Tuesday, August 11, 2020

How I Learned How to Pray-(Confessions of a second grader)

 I was a second grader. I had a teacher who every morning would ask some of the students individually and in front of the class what time they went to bed the night before. Now I get it, bedtime and sleep are so important for a growing brain and and vital in helping to use that brain better. Do you know, that was over 50 years ago and the thoughts of that particular exercise is all I remember learning in second grade? 


Because, I had parents who didn’t stress an early bedtime. I usually went to bed by 10:00 pm and rarely before that. It worked, I always felt rested when I awoke in the morning. I was really fine. Then, the dreaded question. If I was the “elected” one, I so dreaded telling her that I ended my previous day at 10:00 pm instead of her recommended 8:00 pm. Usually my stomach was in knots every morning as I waited to see who was going to be interrogated. 



I am writing this to tell you what I learned in second grade. I learned how not to pray. Yes, you may think that something so traumatic would make me become really good at praying. I would every night go to bed and really beg God that Mrs. Davis (and why can I remember her name?) would not ask me the “question”. That was the only thing I consistently prayed for. Every night, without fail. So, why do I say I learned how not to pray? My observation was this. If I prayed for her not to ask me what time I went to bed and that was the only thing I asked God for before falling asleep, she did not end up asking me the dreaded question. However, if I prayed for her not to ask me what time and that I would be a good student, or that I would have a chance to share my faith with someone, or any number of other requests that I had to ask God for, I would be the one. 


My prayer life as a second grader morphed into more like a rubbing of a genie lamp. It became superstitious. A sort of “if-then” game that seemed to work through the whole year. 


I wonder what I missed. I wonder still what a person is supposed to learn in second grade. There is only one other moment I recall from that year in school; a classmate reading in front of the class was suddenly in a puddle. I do wonder if she had felt the same shame and embarrassment that I had felt being quizzed in front of the class about what time I went to bed. 

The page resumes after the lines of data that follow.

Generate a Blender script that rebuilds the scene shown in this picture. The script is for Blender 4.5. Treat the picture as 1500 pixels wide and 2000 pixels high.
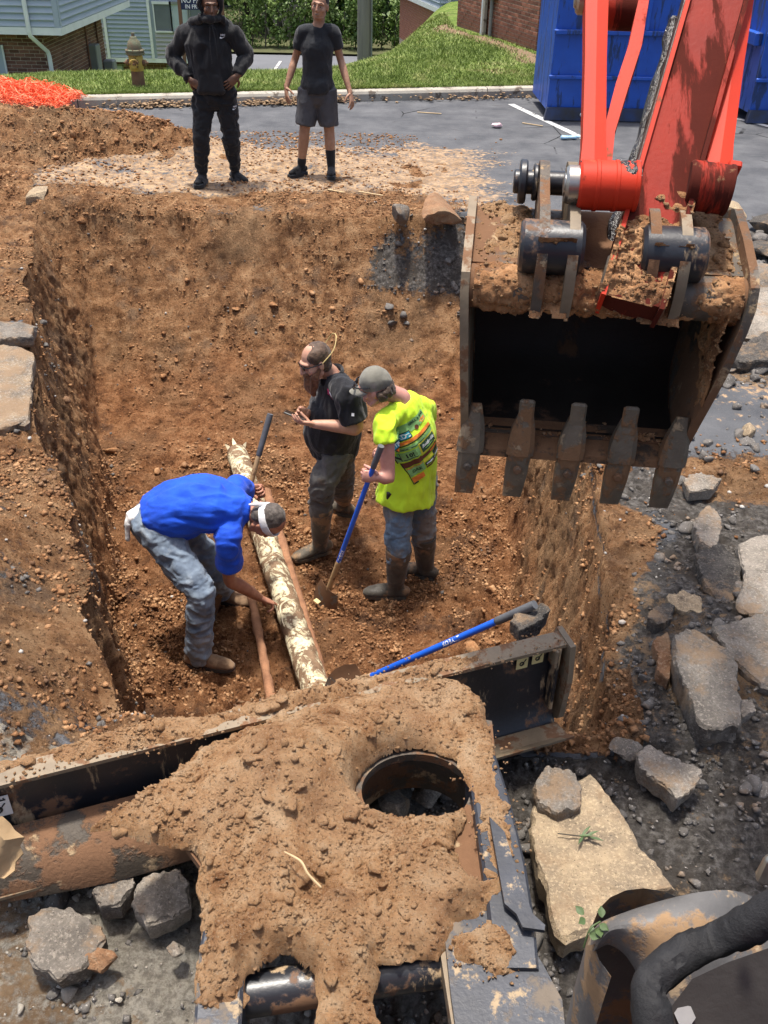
import bpy, math, random
import numpy as np
from mathutils import Vector, Matrix
from mathutils.bvhtree import BVHTree

scene = bpy.context.scene
for o in list(bpy.data.objects):
    bpy.data.objects.remove(o)
COL = scene.collection
R = math.radians
rng = np.random.default_rng(7)
random.seed(7)

# ------------------------------------------------------------------ camera
FPX, PITCH, ROLL, CAMH = 1800.0, R(34.0), R(1.2), 2.65     # focal length in units of a 1500-wide picture
cam_data = bpy.data.cameras.new('camera')
cam = bpy.data.objects.new('camera', cam_data)
COL.objects.link(cam)
cam_data.sensor_fit = 'HORIZONTAL'
cam_data.sensor_width = 36.0
cam_data.lens = 36.0 * FPX / 1500.0
cam_data.clip_start = 0.05
cam_data.clip_end = 500.0
CAMROT = Matrix.Rotation(math.pi / 2 - PITCH, 3, 'X') @ Matrix.Rotation(ROLL, 3, 'Z')
cam.matrix_world = Matrix.Translation((0, 0, CAMH)) @ CAMROT.to_4x4()
scene.camera = cam

# ------------------------------------------------------------------ sky, sun, exposure
SUN_DIR = Vector((-0.08, 0.10, 0.97)).normalized()          # towards the sun: high, from the left
world = bpy.data.worlds.new('World')
scene.world = world
world.use_nodes = True
wn = world.node_tree
wn.nodes.clear()
sky = wn.nodes.new('ShaderNodeTexSky')
sky.sky_type = 'NISHITA'
sky.sun_disc = False
sky.sun_elevation = math.asin(SUN_DIR.z)
sky.sun_rotation = math.atan2(SUN_DIR.x, SUN_DIR.y)
sky.air_density = 1.0
sky.dust_density = 5.0
bg = wn.nodes.new('ShaderNodeBackground')
bg.inputs['Strength'].default_value = 0.15
wo = wn.nodes.new('ShaderNodeOutputWorld')
wn.links.new(sky.outputs[0], bg.inputs[0])
wn.links.new(bg.outputs[0], wo.inputs[0])
sun_data = bpy.data.lights.new('sun', 'SUN')
sun_data.energy = 3.6
sun_data.angle = R(4.0)
sun_data.color = (1.0, 0.95, 0.87)
sun = bpy.data.objects.new('sun', sun_data)
COL.objects.link(sun)
sun.rotation_euler = SUN_DIR.to_track_quat('Z', 'Y').to_euler()
sun.location = SUN_DIR * 40
scene.view_settings.view_transform = 'Standard'
scene.view_settings.look = 'None'
scene.view_settings.exposure = 0.74
scene.view_settings.gamma = 1.0
scene.view_settings.use_curve_mapping = False
scene.render.engine = 'CYCLES'
scene.cycles.max_bounces = 6
scene.cycles.use_denoising = True

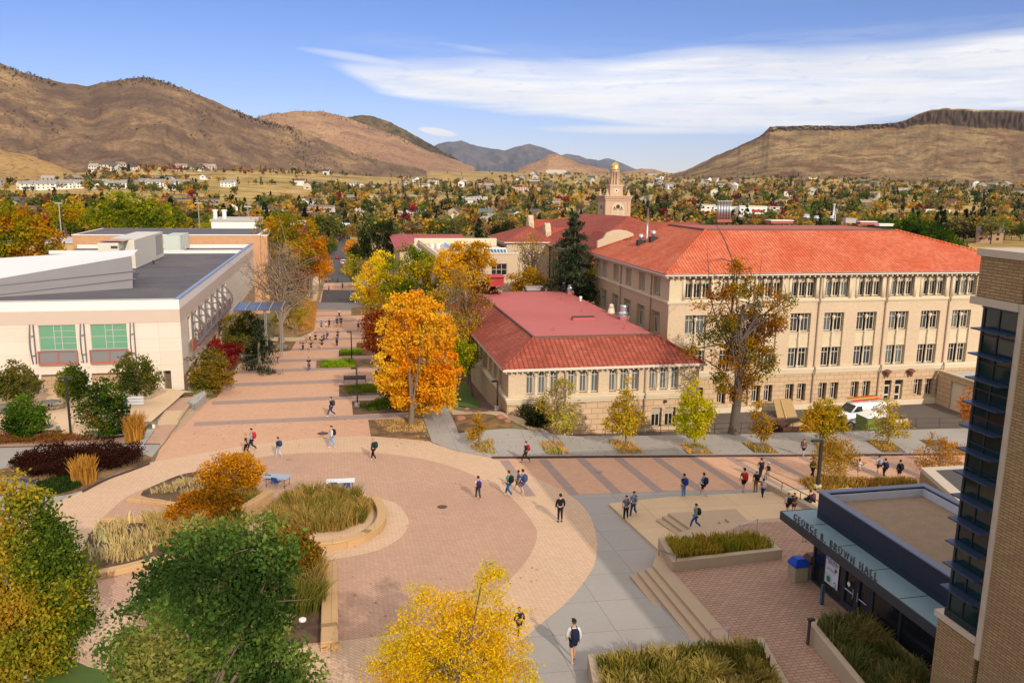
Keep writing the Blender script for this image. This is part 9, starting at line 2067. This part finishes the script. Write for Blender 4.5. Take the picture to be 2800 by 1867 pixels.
    tints={'gold':['#a8822c','#b48c2c','#9a7a34'],'green':['#3c4c1c','#4c5a1c','#5c6824'],'olive':['#6c6834','#7c7440','#62622c'],'brown':['#7c6444','#8c7048','#70583c'],'red':['#8c1c24','#7c2420'],'conifer':['#1c2818','#24301c','#2a3422']}
    labs={'gold':'golden autumn tree in the valley town','green':'green leafy tree in the valley town','olive':'olive yellow tree in the valley town','brown':'brown thinning tree in the valley town','red':'crimson tree in the valley town','conifer':'dark conifer in the valley town'}
    keys=list(labs); S=sample(1750,401,556)+sample(650,366,404)+sample(260,520,560)+sample(1300,402,452)+sample(500,450,500); S.sort(key=lambda q:q[2])
    Vs=[];Fs=[];Cs=[];off=0; small=[tmesh(300+i,70,False,1.9) for i in range(6)]; smallc=[tmesh(400+i,60,True,1.8) for i in range(3)]; cnt=0
    for i,q in enumerate(S):
        px,py=q[0],q[1]; pr=[.22,.24,.2,.16,.04,.14]
        if px<1000 and py<404: pr=[.25,.12,.1,.15,.22,.16]
        if px>1700: pr=[.2,.25,.22,.17,.02,.14]
        k=keys[rng.choice(6,p=np.array(pr)/sum(pr))]; h=rng.uniform(8,15) if k!='conifer' else rng.uniform(9,17)
        if q[2]>1500: h*=.85
        tint=np.array(lin(tints[k][rng.integers(len(tints[k]))])[:3])*rng.uniform(.8,1.2)
        if k=='conifer': sx=h*.85
        else: sx=h*rng.uniform(.85,1.3)
        if i<297:
            r=empty('town_tree',(q[3],q[4],q[5]-.3),rng.uniform(0,6.28),labs[k],'tree','%s trees of the valley town'%k); o=bpy.data.objects.new('crown',(B if k=='conifer' else A)[rng.integers(3)]); C.objects.link(o); o.parent=r; o.scale=(sx,sx,h); o.color=(*tint,1)
        else:
            V,F,Cc=(smallc if k=='conifer' else small)[rng.integers(3)]; a=rng.uniform(0,6.28); c_,s_=math.cos(a),math.sin(a)
            W_=np.c_[(V[:,0]*c_-V[:,1]*s_)*sx+q[3],(V[:,0]*s_+V[:,1]*c_)*sx+q[4],V[:,2]*h+q[5]-.3]; Vs.append(W_); Fs.append(F+off); off+=len(V); Cs.append(Cc*tint)
    o=bpy.data.objects.new('distant_trees',npmesh('distant_trees',np.concatenate(Vs),np.concatenate(Fs),np.concatenate(Cs))); C.objects.link(o); o['kind']='stuff'; tag(o,'hundreds of autumn trees filling the far valley town','trees')
    # --- dark junipers on the hills
    from mathutils.bvhtree import BVHTree
    dg=bpy.context.evaluated_depsgraph_get(); Vs=[];Fs=[];Cs=[];off=0; js=[tmesh(500+i,16,False,3.0) for i in range(4)]
    def onhill(hobj,n,cond,hmin,hmax,tint):
        nonlocal off
        me=hobj.data; N=len(me.vertices); co=np.empty(N*3); me.vertices.foreach_get('co',co); co=co.reshape(-1,3); tree_=BVHTree.FromObject(hobj,dg); k=0; tries=0
        while k<n and tries<n*40:
            tries+=1; p=co[rng.integers(N)]; pr_=proj(p)
            if pr_ is None or not cond(p,pr_): continue
            x=p[0]+rng.normal()*18; y=p[1]+rng.normal()*18; hit=tree_.ray_cast(Vector((x,y,3000)),Vector((0,0,-1)))
            if hit[0] is None: continue
            h=rng.uniform(hmin,hmax); V,F,Cc=js[rng.integers(4)]; Vs.append(np.c_[V[:,0]*h*.9+x,V[:,1]*h*.9+y,V[:,2]*h+hit[0].z-.4]); Fs.append(F+off); off+=len(V); Cs.append(Cc*np.array(lin(tint)[:3])*rng.uniform(.7,1.2)); k+=1
    sk=lambda pts:(lambda px:np.interp(px,[p[0] for p in pts],[p[1] for p in pts]))
    s1=sk([(0,146),(60,170),(140,190),(200,198),(260,185),(330,176),(380,188),(450,215),(560,262),(679,295),(768,334),(930,380)])
    def nz(p,s=.004): return mn.noise(Vector((p[0]*s,p[1]*s,2)))
    onhill(H1,330,lambda p,q:0<q[0]+40<720 and q[1]<s1(q[0])+14 and nz(p)>-.1,5,9,'#27301f'); onhill(H1,340,lambda p,q:-40<q[0]<900 and nz(p,.006)>.12 and q[1]<s1(q[0])+130,4,7.5,'#2e3322')
    onhill(H2,150,lambda p,q:580<q[0]<1000 and (q[1]<sk([(585,272),(680,256),(740,256),(850,290),(1000,350)])(q[0])+8),5,9,'#2a3222'); onhill(H3,600,lambda p,q:790<q[0]<1060,6,11,'#28301f'); onhill(H6,110,lambda p,q:1600<q[0]<2400 and nz(p,.006)>.1 and q[1]>300,3,5,'#4a3a2c')
    o=bpy.data.objects.new('hill_junipers',npmesh('hill_junipers',np.concatenate(Vs),np.concatenate(Fs),np.concatenate(Cs))); C.objects.link(o); o['kind']='stuff'; tag(o,'dark junipers dotted over the brown hillsides','trees')
    # roads and embankments seen in the valley
    for pts,w,mm,nm in (([(2352,507),(2100,497),(1900,490),(1700,484)],9,M_concd,'railway_strip'),([(180,402),(350,403),(560,401),(800,408),(1000,414)],5,M_concd,'bench_path')):
        prev=None; mb=MB()
        Q=[hcell(*p) for p in crom([(a,b) for a,b in pts],6,False)]
        for a,b in zip(Q,Q[1:]):
            d=Vector((b[3]-a[3],b[4]-a[4],0)).normalized(); n=Vector((-d.y,d.x,0))*w
            A_,B_=Vector(a[3:6]),Vector(b[3:6]); mb.quad(A_-n+Vector((0,0,1.4)),B_-n+Vector((0,0,1.4)),B_+n+Vector((0,0,1.4)),A_+n+Vector((0,0,1.4)))
        tag(mb.build(nm,mm),kind='structure')
    # light poles over the west campus
    for px,pt,pb,lab in ((135,468,505,'thin grey stadium light pole at the far left'),(455,468,515,'thin grey light pole above the white lab block'),(569,476,515,'light pole with a flat lamp head right of the cone-shaped spruce')):
        Y=235; a=W(px,pt,Y); r=empty('light_pole',(a.x,Y,gz(a.x,Y)),0,lab,'light pole'); m=MB(); m.tube([(a.x,Y,gz(a.x,Y)),(a.x,Y,a.z)],[.22,.13],8); m.build('pole',M_metal,r); m=MB(); m.box(a.x-.9,a.x+.9,Y-.3,Y+.3,a.z,a.z+.3); m.build('lamp_head',M_metal,r)
town()

def haze():
    m=bpy.data.materials.new('haze'); m.use_nodes=True; N=NT(m.node_tree); N.n.clear(); o=N.new('ShaderNodeOutputMaterial'); v=N.new('ShaderNodeVolumePrincipled'); v.inputs['Density'].default_value=HZ; v.inputs['Color'].default_value=(.80,.88,1,1); v.inputs['Anisotropy'].default_value=.2; N.link(v.outputs[0],o.inputs['Volume'])
    b=MB().box(-21000,21000,-21000,21000,-75,1100).build('haze',m); b['kind']='stuff'
HZ=2.2e-5
haze()
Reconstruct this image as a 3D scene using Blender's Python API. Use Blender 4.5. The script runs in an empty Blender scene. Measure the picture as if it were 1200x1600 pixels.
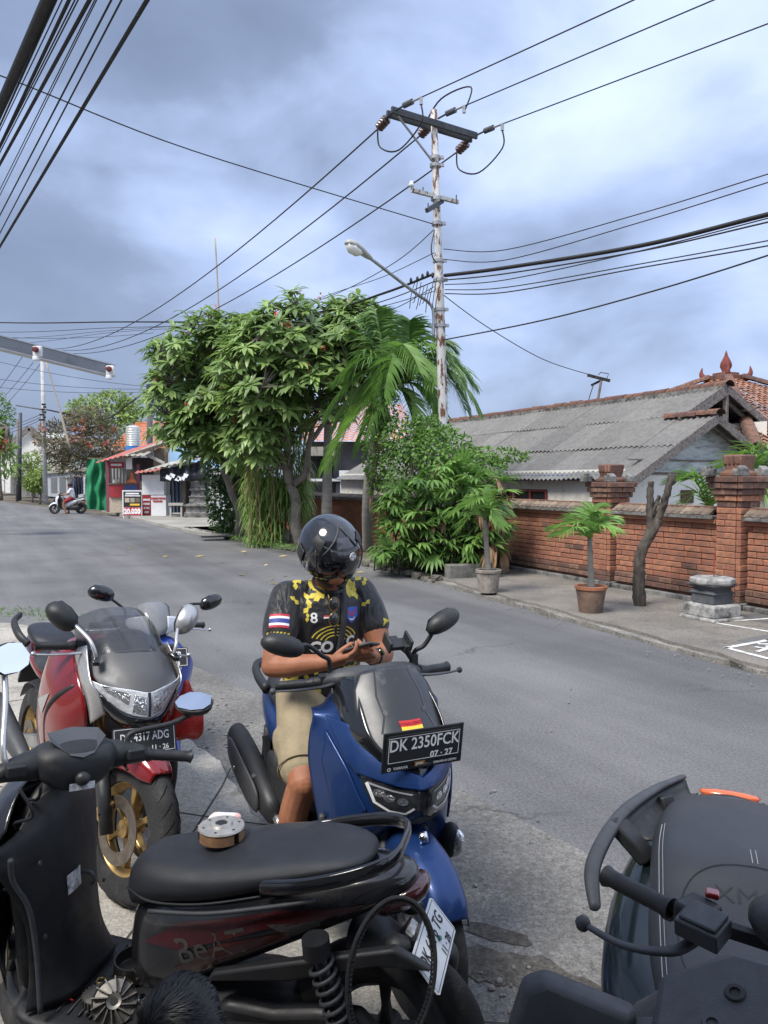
import bpy, bmesh, math, random
from mathutils import Vector, Matrix, Euler, noise as mnoise
from mathutils.bvhtree import BVHTree
SC = bpy.context.scene
COL = SC.collection
R = math.radians
random.seed(7)

# ---------------------------------------------------------------- camera, sky, sun, exposure
EYE = Vector((0, 0, 1.75)); FPX = 1200.0; PITCH = R(-2.386)
cd = bpy.data.cameras.new('camera'); cam = bpy.data.objects.new('camera', cd); COL.objects.link(cam)
cd.sensor_fit = 'HORIZONTAL'; cd.sensor_width = 36; cd.lens = 36 * FPX / 1200
cd.clip_start = 0.05; cd.clip_end = 3000
cam.location = EYE; cam.rotation_euler = (R(90) + PITCH, 0, 0)
SC.camera = cam
SUN_DIR = Vector((-0.42, -0.40, 0.81)).normalized()       # towards the sun
sl = bpy.data.lights.new('sun', 'SUN'); sun = bpy.data.objects.new('sun', sl); COL.objects.link(sun)
sl.energy = 2.6; sl.angle = R(22); sl.color = (1.0, 0.955, 0.88)
sun.rotation_euler = SUN_DIR.to_track_quat('Z', 'Y').to_euler()
W = bpy.data.worlds.new('World'); SC.world = W; W.use_nodes = True
SC.view_settings.view_transform = 'Standard'; SC.view_settings.look = 'None'
SC.view_settings.exposure = 0.92; SC.view_settings.gamma = 1.0
def build_world():
    nt = W.node_tree; N = nt.nodes; L = nt.links; N.clear()
    out = N.new('ShaderNodeOutputWorld'); bg = N.new('ShaderNodeBackground')
    sky = N.new('ShaderNodeTexSky'); sky.sky_type = 'NISHITA'; sky.sun_disc = False
    sky.sun_elevation = math.asin(SUN_DIR.z); sky.sun_rotation = math.atan2(SUN_DIR.x, SUN_DIR.y)
    sky.dust_density = 2.5
    tc = N.new('ShaderNodeTexCoord')
    def vm(op, a, b=None):
        n = N.new('ShaderNodeVectorMath'); n.operation = op
        for i, x in enumerate((a, b)):
            if x is None: continue
            if hasattr(x, 'is_linked'): L.new(x, n.inputs[i])
            else: n.inputs[i].default_value = x
        return n
    def ma(op, a, b=None, clamp=False):
        n = N.new('ShaderNodeMath'); n.operation = op; n.use_clamp = clamp
        for i, x in enumerate((a, b)):
            if x is None: continue
            if hasattr(x, 'is_linked'): L.new(x, n.inputs[i])
            else: n.inputs[i].default_value = x
        return n.outputs[0]
    d = vm('MULTIPLY', tc.outputs['Generated'], (1.0, 1.0, 1.7)).outputs[0]
    def noise(scale, det, rough, off):
        n = N.new('ShaderNodeTexNoise'); n.inputs['Scale'].default_value = scale
        n.inputs['Detail'].default_value = det; n.inputs['Roughness'].default_value = rough
        n.inputs['Distortion'].default_value = 0.25
        L.new(vm('ADD', d, off).outputs[0], n.inputs['Vector']); return n.outputs[0]
    n1 = noise(1.9, 6, 0.5, (3.1, 0.4, 1.7)); n2 = noise(4.0, 6, 0.48, (9.1, 2.4, 0.7))
    grad = vm('DOT_PRODUCT', tc.outputs['Generated'], (0.62, -0.20, 0.34)).outputs['Value']
    v = ma('ADD', ma('ADD', ma('MULTIPLY', n1, 0.95), ma('MULTIPLY', n2, 0.72)), ma('ADD', ma('MULTIPLY', grad, 0.70), -0.305))
    ramp = N.new('ShaderNodeValToRGB'); L.new(v, ramp.inputs[0])
    e = ramp.color_ramp.elements
    e[0].position = 0.22; e[0].color = (0.130, 0.165, 0.250, 1)
    e[1].position = 1.02; e[1].color = (0.62, 0.70, 0.88, 1)
    for p, c in ((0.40, (0.175, 0.220, 0.330, 1)), (0.54, (0.285, 0.355, 0.530, 1)), (0.70, (0.43, 0.515, 0.715, 1))):
        x = e.new(p); x.color = c
    mul = vm('SCALE', ramp.outputs[0]); mul.inputs['Scale'].default_value = 10.0
    mix = N.new('ShaderNodeMix'); mix.data_type = 'RGBA'; mix.inputs[0].default_value = 0.86
    L.new(sky.outputs[0], mix.inputs[6]); L.new(mul.outputs[0], mix.inputs[7])
    L.new(mix.outputs[2], bg.inputs[0]); bg.inputs[1].default_value = 0.1
    L.new(bg.outputs[0], out.inputs[0])
build_world()

# ---------------------------------------------------------------- helpers
CP, SP = math.cos(PITCH), math.sin(PITCH)
def ray(px, py):
    a = (px - 600) / FPX; b = (800 - py) / FPX
    return Vector((a, CP - b * SP, SP + b * CP))
def at(px, py, Y):
    r = ray(px, py); return EYE + r * (Y / r.y)
def gnd(px, py, z=0.0):
    r = ray(px, py); return EYE + r * ((z - EYE.z) / r.z)
def V(*a): return Vector(a)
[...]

I do know what I learned not based on curriculum. I learned a few things. I could not control what time I went to bed if I happened to be out with my parents. I was the youngest child and often times I was with my parents when they would go visit people in the evenings. We didn’t get back home many times before the chosen bedtime of Mrs. Davis. My dad was a pastor, my parents poured into people’s lives and often times that required spending evenings visiting other people in their homes. I didn’t have a choice of going or not going. So, I had no control. I was not in a position to tell my parents that Mrs. Davis requires that I get to bed by 8:00 pm and that they needed to cut their time short as they were possibly hearing the heartfelt concerns of the people they were ministering to. 


I also learned that a person can have a huge impact upon one’s life without really even knowing it. Did Mrs. Davis cause me to want to go to bed by her chosen time? No! I never considered changing my habits based on her questioning. I only relied on my trusting that if I never asked God for anything else, He would give me the desired response. She taught me the wrong thing about God, I learned how to put limits on what I could ask Him for and shrunk Him down to a human sized figure that really could not multi-task. 


I don’t think I ever told my parents about the frustration and the painfully embarrassing encounters I had in front of my class. If I had, they probably would have brushed it off as something I would just be able to handle. I did handle it, although maybe not the correct way. I developed a prayer life of knowing God was too small to be able to answer more than one thing I prayed for. If I asked for anything else, inevitably she would find me and ask the dreaded question. 


Thankfully, I passed the second grade and moved on to a teacher who didn’t ask any pointed dreaded questions. But more importantly, over the years, I came to realize how big my God really is and how He can handle whatever I throw at Him. Did he take me through the second grade to develop me into a person of prayer? Was there a bigger purpose that I was supposed to be a part of? 


Since the second grade, I would not even be able to start at telling you all of the prayers I have prayed and how God has answered them. Sometimes, when the prayers are not answered according to what I think is best, I will catch myself thinking I could have asked for too much. Maybe if I had stressed this one thing, it would have gone the way I thought it should. 


Thankfully, that is not how God works. He loves us, He knows what is best for us. He understands our misunderstandings. He doesn’t allow us to go places that would cause harm when we think we know what is best. My list is never too big for Him.